Michael Ehrman's compelling production of The Crucible is Central City Opera's third offering in its sublime American series, which began two seasons ago with Ehrman's acclaimed version of The Ballad of Baby Doe and continued last summer with his mesmerizing Susannah. Acutely aware that Ward's opera contains more elements of tragic implication and sweep than it does of tragic proportion and depth, Ehrman has chosen to emphasize the story's episodes of poignant feeling while downplaying several scenes of arch melodrama. It's a tightly focused approach that's marvelously underscored by the virtuosic conducting of artistic director John Moriarty, whose sinewy orchestra plays Ward's hymn-like choruses and folk melodies with robust precision. As a result, the two-and-three-quarter-hour evening (which is somewhat drawn out by three intermissions that accommodate several set changes) becomes a lyrical ode to emancipated belief instead of a grim sermon about mob rule.

The outstanding cadre of singers are led by three performers who do splendid justice to Ward's eclectic score. New York City Opera veteran Grant Youngblood's resonant baritone resounds with a valiant honor that's tempered with wounded pride in his portrayal of John Proctor, the free thinker who responds to his wife's cold touch by racing into the arms of a younger woman. From his first bitter remark to his mate ("You forgive nothing") to his final, gut-wrenching plea before the town magistrate ("How can I teach my sons to walk like men?"), Youngblood invests Proctor with a simple, intuitive rectitude that is his only defense against a crusading, intolerant society.

Youngblood's portrayal is perfectly matched in both emotional and vocal intensity by mezzo-soprano Kristine Jepson's spellbinding rendering of Proctor's wife.
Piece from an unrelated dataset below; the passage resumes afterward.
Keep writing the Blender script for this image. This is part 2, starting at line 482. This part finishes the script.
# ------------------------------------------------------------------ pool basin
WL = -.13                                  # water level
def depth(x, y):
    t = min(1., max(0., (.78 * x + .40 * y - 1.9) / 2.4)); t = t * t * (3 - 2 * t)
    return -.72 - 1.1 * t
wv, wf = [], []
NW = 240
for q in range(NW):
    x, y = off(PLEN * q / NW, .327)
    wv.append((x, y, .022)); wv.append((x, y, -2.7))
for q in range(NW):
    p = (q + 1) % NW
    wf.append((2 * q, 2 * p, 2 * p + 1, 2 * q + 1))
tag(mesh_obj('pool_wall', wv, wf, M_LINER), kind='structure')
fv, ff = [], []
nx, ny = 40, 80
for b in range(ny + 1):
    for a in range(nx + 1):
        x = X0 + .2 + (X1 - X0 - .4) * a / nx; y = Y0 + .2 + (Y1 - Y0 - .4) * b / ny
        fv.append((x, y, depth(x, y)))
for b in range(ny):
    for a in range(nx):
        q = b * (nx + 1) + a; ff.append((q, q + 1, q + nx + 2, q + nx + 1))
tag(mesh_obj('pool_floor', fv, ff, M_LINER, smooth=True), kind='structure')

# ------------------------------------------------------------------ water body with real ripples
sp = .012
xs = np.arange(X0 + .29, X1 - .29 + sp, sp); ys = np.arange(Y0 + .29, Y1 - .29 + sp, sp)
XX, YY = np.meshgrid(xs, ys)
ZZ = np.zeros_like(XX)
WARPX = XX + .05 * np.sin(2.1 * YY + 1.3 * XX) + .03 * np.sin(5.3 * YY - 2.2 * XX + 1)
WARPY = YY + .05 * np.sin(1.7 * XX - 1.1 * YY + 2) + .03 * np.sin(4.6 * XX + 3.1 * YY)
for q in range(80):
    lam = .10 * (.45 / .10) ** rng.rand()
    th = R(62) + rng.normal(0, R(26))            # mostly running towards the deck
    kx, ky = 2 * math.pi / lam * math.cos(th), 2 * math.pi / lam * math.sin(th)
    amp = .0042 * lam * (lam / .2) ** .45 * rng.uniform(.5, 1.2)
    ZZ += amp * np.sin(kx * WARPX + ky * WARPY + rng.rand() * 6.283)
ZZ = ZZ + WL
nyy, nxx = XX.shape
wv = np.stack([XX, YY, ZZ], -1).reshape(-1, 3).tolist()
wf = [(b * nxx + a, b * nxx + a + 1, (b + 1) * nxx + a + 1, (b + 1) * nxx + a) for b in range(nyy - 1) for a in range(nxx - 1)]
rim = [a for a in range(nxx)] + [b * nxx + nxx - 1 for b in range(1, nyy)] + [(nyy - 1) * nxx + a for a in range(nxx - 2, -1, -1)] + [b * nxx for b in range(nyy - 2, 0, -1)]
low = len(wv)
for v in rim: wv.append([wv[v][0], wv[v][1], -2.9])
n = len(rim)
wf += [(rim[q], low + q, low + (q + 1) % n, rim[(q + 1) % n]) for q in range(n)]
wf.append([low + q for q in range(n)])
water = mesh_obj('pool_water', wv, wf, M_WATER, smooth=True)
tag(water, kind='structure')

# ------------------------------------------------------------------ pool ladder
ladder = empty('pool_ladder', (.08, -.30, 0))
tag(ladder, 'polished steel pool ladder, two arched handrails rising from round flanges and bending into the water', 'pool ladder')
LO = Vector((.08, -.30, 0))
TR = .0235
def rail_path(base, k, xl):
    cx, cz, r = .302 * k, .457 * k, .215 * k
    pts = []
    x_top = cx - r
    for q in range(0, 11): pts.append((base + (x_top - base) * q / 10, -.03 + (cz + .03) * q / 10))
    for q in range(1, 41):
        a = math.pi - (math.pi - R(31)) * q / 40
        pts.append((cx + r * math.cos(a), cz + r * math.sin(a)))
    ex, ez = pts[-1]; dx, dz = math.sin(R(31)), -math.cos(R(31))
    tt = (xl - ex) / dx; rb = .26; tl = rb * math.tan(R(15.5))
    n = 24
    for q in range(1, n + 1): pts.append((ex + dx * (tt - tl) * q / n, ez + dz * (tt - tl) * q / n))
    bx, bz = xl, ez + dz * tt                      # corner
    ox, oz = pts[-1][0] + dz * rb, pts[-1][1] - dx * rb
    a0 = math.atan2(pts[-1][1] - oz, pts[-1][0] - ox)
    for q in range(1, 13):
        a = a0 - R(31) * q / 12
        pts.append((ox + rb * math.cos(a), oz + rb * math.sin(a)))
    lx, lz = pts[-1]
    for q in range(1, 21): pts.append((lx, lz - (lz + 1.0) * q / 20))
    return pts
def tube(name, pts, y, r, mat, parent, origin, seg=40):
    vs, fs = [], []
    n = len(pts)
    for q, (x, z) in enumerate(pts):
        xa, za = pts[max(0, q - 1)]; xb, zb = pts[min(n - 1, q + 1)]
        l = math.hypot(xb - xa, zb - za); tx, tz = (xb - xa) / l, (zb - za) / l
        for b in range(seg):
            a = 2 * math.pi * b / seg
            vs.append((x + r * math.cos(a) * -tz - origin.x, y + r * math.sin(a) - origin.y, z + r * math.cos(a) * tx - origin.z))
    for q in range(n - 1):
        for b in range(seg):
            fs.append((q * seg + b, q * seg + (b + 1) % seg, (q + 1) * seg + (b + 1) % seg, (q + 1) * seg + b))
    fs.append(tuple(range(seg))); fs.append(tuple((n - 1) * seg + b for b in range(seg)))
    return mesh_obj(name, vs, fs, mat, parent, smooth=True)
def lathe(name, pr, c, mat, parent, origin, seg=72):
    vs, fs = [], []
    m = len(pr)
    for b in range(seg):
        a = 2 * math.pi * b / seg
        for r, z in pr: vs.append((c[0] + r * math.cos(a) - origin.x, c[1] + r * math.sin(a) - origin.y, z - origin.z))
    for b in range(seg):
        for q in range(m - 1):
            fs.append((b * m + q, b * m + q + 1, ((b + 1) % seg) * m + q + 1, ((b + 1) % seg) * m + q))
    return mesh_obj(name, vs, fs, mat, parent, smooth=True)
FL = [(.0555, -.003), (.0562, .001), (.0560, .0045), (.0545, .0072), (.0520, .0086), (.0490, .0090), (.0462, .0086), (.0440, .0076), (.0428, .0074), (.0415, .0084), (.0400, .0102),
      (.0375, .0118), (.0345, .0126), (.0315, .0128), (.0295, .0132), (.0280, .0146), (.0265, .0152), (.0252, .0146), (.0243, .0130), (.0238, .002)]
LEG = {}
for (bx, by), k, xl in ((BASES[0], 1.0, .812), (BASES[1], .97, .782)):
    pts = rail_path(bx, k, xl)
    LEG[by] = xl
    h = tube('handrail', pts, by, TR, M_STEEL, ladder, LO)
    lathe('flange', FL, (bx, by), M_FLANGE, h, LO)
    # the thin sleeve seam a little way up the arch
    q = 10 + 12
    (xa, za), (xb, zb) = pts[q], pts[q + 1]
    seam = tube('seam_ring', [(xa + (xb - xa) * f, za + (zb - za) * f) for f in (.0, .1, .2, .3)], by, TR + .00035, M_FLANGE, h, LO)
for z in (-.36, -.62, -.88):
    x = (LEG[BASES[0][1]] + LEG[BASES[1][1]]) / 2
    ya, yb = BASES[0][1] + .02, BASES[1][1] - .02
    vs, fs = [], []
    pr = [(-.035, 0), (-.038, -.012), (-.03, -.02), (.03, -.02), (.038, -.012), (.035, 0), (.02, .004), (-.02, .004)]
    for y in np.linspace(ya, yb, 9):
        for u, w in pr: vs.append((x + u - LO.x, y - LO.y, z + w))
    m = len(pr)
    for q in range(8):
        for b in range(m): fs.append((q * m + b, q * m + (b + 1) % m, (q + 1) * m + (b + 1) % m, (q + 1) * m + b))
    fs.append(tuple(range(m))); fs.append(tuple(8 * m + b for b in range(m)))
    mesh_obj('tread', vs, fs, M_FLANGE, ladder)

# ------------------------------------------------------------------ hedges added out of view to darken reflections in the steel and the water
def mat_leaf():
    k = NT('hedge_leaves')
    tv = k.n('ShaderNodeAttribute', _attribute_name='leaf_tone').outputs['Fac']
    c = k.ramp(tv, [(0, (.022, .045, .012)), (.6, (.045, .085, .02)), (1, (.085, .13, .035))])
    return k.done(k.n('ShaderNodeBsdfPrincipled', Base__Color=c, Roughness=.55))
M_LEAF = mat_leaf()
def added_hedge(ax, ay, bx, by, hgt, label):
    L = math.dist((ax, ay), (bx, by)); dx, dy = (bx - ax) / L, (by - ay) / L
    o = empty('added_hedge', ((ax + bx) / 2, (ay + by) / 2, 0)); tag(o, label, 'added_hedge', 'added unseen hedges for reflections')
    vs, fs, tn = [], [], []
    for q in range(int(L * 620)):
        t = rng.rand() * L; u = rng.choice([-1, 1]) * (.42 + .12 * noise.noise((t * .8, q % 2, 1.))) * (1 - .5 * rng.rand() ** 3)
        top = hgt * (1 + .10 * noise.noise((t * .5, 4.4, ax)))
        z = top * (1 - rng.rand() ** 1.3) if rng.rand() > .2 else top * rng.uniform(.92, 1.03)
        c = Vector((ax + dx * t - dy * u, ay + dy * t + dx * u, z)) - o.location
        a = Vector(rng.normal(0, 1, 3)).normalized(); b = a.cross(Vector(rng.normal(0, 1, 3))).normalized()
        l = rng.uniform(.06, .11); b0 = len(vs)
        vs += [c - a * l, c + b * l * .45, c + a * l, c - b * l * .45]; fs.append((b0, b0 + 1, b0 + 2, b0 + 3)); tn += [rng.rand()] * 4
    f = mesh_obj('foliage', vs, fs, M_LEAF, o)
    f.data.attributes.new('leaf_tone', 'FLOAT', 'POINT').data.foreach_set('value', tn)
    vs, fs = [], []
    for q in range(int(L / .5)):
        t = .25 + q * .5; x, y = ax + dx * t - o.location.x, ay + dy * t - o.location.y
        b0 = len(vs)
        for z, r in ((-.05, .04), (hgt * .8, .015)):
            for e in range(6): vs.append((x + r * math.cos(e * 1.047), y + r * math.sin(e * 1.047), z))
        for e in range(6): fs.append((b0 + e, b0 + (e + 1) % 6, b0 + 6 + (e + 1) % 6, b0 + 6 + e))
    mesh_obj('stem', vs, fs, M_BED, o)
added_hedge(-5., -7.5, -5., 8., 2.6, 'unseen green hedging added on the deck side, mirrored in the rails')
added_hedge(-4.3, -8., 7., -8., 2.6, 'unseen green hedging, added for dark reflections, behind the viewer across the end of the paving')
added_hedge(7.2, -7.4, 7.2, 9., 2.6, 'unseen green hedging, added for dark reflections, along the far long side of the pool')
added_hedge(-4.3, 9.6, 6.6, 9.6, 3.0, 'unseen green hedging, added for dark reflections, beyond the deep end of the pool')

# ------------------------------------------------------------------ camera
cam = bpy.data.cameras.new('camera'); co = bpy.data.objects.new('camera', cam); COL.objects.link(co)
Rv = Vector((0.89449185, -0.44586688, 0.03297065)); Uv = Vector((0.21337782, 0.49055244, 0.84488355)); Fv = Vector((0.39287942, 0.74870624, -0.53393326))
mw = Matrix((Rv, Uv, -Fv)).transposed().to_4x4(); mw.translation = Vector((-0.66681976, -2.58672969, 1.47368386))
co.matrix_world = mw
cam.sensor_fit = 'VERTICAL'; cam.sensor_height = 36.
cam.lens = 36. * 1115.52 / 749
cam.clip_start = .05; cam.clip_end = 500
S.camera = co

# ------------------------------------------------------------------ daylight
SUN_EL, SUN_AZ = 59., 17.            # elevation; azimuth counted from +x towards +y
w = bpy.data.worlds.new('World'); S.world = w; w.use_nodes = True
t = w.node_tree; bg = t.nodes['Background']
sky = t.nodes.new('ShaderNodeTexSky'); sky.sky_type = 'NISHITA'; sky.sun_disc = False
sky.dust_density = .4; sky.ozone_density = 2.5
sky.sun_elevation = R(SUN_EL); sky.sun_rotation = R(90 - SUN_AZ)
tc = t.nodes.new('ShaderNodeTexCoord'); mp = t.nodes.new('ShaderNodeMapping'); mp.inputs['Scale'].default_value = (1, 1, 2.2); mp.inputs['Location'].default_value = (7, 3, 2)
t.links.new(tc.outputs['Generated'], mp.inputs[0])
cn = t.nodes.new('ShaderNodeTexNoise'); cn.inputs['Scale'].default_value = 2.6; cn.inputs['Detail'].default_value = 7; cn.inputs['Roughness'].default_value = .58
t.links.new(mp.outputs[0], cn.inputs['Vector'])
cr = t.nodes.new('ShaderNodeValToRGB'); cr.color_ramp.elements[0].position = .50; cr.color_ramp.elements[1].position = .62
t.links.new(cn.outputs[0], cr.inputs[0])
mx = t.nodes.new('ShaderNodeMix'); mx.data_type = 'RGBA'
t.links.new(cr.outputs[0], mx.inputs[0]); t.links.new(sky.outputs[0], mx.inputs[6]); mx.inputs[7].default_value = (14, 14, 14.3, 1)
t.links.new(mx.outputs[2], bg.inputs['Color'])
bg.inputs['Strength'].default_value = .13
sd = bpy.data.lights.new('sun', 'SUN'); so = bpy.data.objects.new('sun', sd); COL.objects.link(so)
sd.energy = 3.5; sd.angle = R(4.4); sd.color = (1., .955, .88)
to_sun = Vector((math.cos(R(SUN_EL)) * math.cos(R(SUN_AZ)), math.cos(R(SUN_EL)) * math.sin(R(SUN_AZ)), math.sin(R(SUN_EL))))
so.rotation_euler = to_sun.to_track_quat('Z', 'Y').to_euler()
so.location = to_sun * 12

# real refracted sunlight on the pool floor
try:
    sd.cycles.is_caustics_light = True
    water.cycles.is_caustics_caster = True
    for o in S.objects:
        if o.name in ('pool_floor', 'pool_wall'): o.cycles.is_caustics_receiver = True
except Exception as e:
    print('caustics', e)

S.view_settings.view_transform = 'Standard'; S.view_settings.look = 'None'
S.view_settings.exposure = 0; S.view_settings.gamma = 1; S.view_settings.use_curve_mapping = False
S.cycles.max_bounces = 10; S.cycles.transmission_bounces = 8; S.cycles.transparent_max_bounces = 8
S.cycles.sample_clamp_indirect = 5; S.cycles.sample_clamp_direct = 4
Wronged though Elizabeth is, Jepson's beautifully sung portrait nonetheless bespeaks a steadfast woman whose loyalty and love permit her to overcome the pain of her husband's betrayal. And as the misguided, teenaged Abigail, whose specious accusations result in the hanging deaths of nineteen Salem citizens (plus one unlucky fellow who draws the supernatural short straw and is sentenced to be pressed to death with huge stones), soprano Diane Alexander sings her part with crystal clarity. A born actress, Alexander also summons just the right mixture of controlled frenzy and doe-eyed passion. As she gently sways back and forth during the spurious trial of Proctor and his wife, it's hard to tell whether Abigail (much less the other adolescents who are her conspirators) is the Devil's willing agent or is herself an innocent victim of a community's warped religious beliefs.

Rounding out the stellar cast are Natalie Levin's poetic Rebecca Nurse, Christina Harrop's riveting Mary Warren, and Chad Shelton's rock-ribbed Reverend Samuel Parris. And as vigorously sung by Adam Klein and a stouthearted chorus, Judge Danforth's lyrical Act Three exhortation (which echoes Act One's ominous "Jesus My Consolation") becomes a haunting battle cry of persecution instead of a clarion call for redemption--which, ironically enough, is the same sort of twisted morality that prompted playwright Miller to craft his own form of alchemy in the first place.

As is the case with Miller's most-produced play, Ward's clear moral outcry works like a charm.